I've spent 5 hours today marking. I agree all teachers need to look at the pupils work each day and see how they've got on and what their next steps are
Look at each pupil's work, yes, see how they are getting on, yes. Marking it? No. Creating detailed records of each day's work? No. You can look at each pupil's work and help them move on by just walking around the class and talking to the kids. In secondary you don't need to tell each kid individually what their next steps are, you can do that to the whole class.
The problem is that without the red pen in books, SLT would suspect that those conversations are not happening.

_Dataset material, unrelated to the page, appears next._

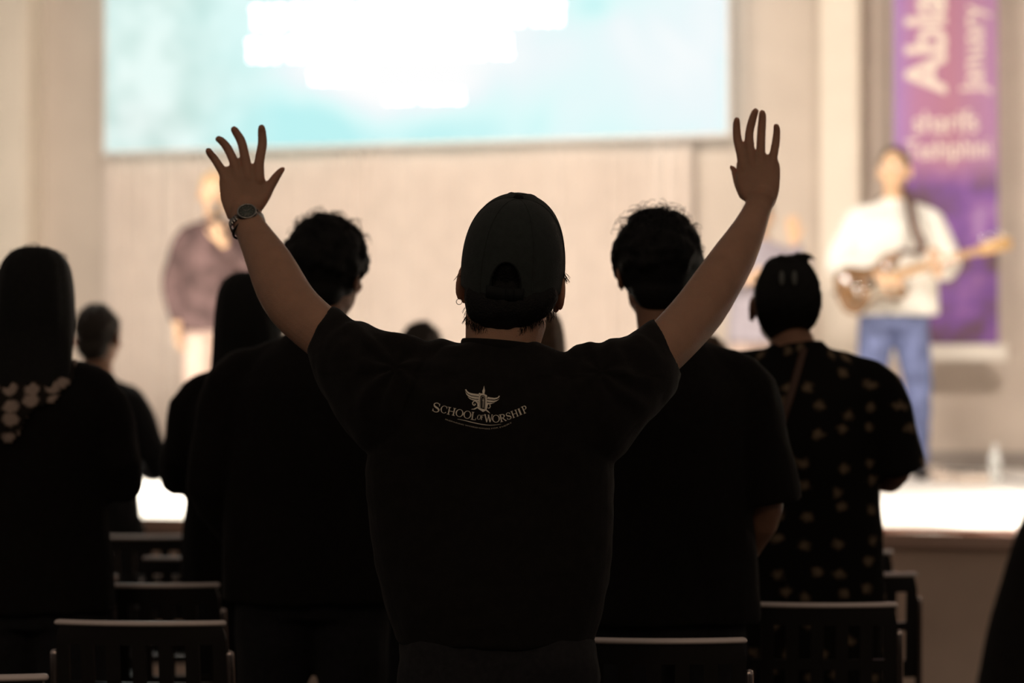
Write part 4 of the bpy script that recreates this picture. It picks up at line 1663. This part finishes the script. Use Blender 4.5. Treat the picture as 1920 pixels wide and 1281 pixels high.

It sounds like a lot of marking might just be to prove to other people that assessment and feedback are actually happening, not because written feedback is more valuable than immediate verbal feedback. That's just wasting time. Instead of outsourcing that, just stop doing it.
As for the OP, has the director of the think tank ever been a teacher? If not, then why do they feel qualified to spout off on this sort of thing? And if so, then why are they talking nonsense? Did they mark with their eyes closed? Did they learn nothing about the kids when marking their work? Did a personal knowledge of the kids not inform their marking? If they think that marking is so valueless to a teacher and a personal touch in marking so useless to a student that it can be shipped off to India, then I'm afraid I don't rate their opinions on education as worth listening to.
Certainly some aspects of marking don't require a teacher. I often read the answers out to homework in class, get the kids to do the ticks or crosses and write basic comments like 'use a ruler' or 'show your working', then I take it in and do the more important marking like figuring out why Jonny keeps getting the wrong answer, but I often get important feedback from the class and the class gets important feedback from me as we do the ticks and crosses. If that was sent abroad, valuable information would be lost.
The comment in the OP talks about 'how reliable' outsourced marking can be. Well reliability is all well and good, but marking is a two-way conversation between the teacher and student and if you introduce a third person who knows neither teacher nor student, then the conversation becomes less useful, regardless of the reliability of the marking.